Il faut que l’on comprenne qu’un investissement durable, c’est aussi un investissement qui a un plan pour améliorer les actifs."

Le bilan est en revanche plus mitigé en ce qui concerne la Taxinomie. Si 77 % des encours de l’échantillon citent déjà le texte, seuls 5 % des fonds anticipent la publication de leur taux d’alignement. "L’application de la Taxinomie pose nombre de difficultés aux acteurs de l’immobilier", signale l’étude, citant certaines "contraintes opérationnelles" telles que la complexité du texte et la collecte et la fiabilisation des données. Surtout, la Taxinomie ne reconnaît pas aujourd’hui les démarches d’amélioration, regrettent les acteurs. "La Taxinomie flèche actuellement les investissements vers les meilleurs actifs et donc vers la construction, mais l’enjeu dans l’immobilier est d’améliorer le parc existant, détaille Véronique Donnadieu. Les actifs les plus performants actuellement représentent environ 4 % du parc. On voit bien que tout le travail est à faire sur le reste et d’ailleurs on nous l’impose. Or la réglementation financière au contraire ne valorise que l’investissement dans le déjà performant". Problème: le best-in-progress représente de loin l’approche la plus utilisée par les fonds immobiliers. "Il faut que l’on comprenne qu’un investissement durable, c’est aussi un investissement qui a un plan pour améliorer les actifs", surenchérit Daniel While.

"Les réglementations finance durable ne sont pas toujours bien adaptées au sujet immobilier, ce qui nécessite un aller-retour assez dense avec les organismes règlementaires pour faire comprendre nos spécificités", déplore Anne-Claire Barberi. À l’avenir les acteurs attendent notamment des évolutions du cadre réglementaire pour mieux coller à la réalité des actifs immobiliers. Le label ISR est également visé : "Il est nécessaire d’accompagner la transition d’un parc ancien. Le délai de 3 ans prévu par le label ISR a été calqué au départ sur celui des valeurs mobilières mais n’est pas adapté à l’immobilier. Un cycle en immobilier normal de rénovation et d’entretien est de 5 ans", indique Véronique Donnadieu. "La temporalité est un peu courte, acquiesce Daniel While. Il faut faire de l’audit énergétique, budgéter les actions, les mettre en place et ensuite en mesurer l’impact : cela prend du temps, pour ne pas être juger sur des promesses mais des résultats. On ne peut pas décarboner un actif en trois ans."
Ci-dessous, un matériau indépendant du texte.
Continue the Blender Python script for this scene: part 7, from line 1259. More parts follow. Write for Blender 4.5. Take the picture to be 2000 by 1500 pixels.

En parallèle, d’autres défis structurants devraient continuer à occuper les acteurs au cours des prochains mois, notamment autour des sujets de collecte et d’harmonisation de la donnée et de comparabilité entre les fonds. Si des stratégies existent déjà – notamment autour de thématiques sociales –, le marché reste également aujourd’hui globalement prudent sur la notion d’impact, faute d’un périmètre clair et commun."Les critères ESG actuels reflètent souvent les moyens alloués, alors que c’est la matérialisation des impacts qui concrétise la promesse extra-financière, pointe l’étude de l’ASPIM et de l’OID. Un besoin émerge de mesurer l’amélioration réelle sur l’environnement et la société. Cette dynamique pose un certain nombre de défis étant donné qu’il est complexe d’obtenir la preuve de la relation directe entre une action et son impact, et que cela nécessite des données exhaustives et fiabilisées". "Des travaux, co-pilotés par l’ASPIM, sont en cours au sein de l’Institut de la finance durable pour définir la notion d’impact dans le domaine des actifs réels et de l’immobilier, indique Véronique Donnadieu. Il faudra être capables de matérialiser les indicateurs d’impact. Ce sont des sujets qui demandent encore un peu de temps. Cela viendra mais le secteur n’est pas tout à fait mûr".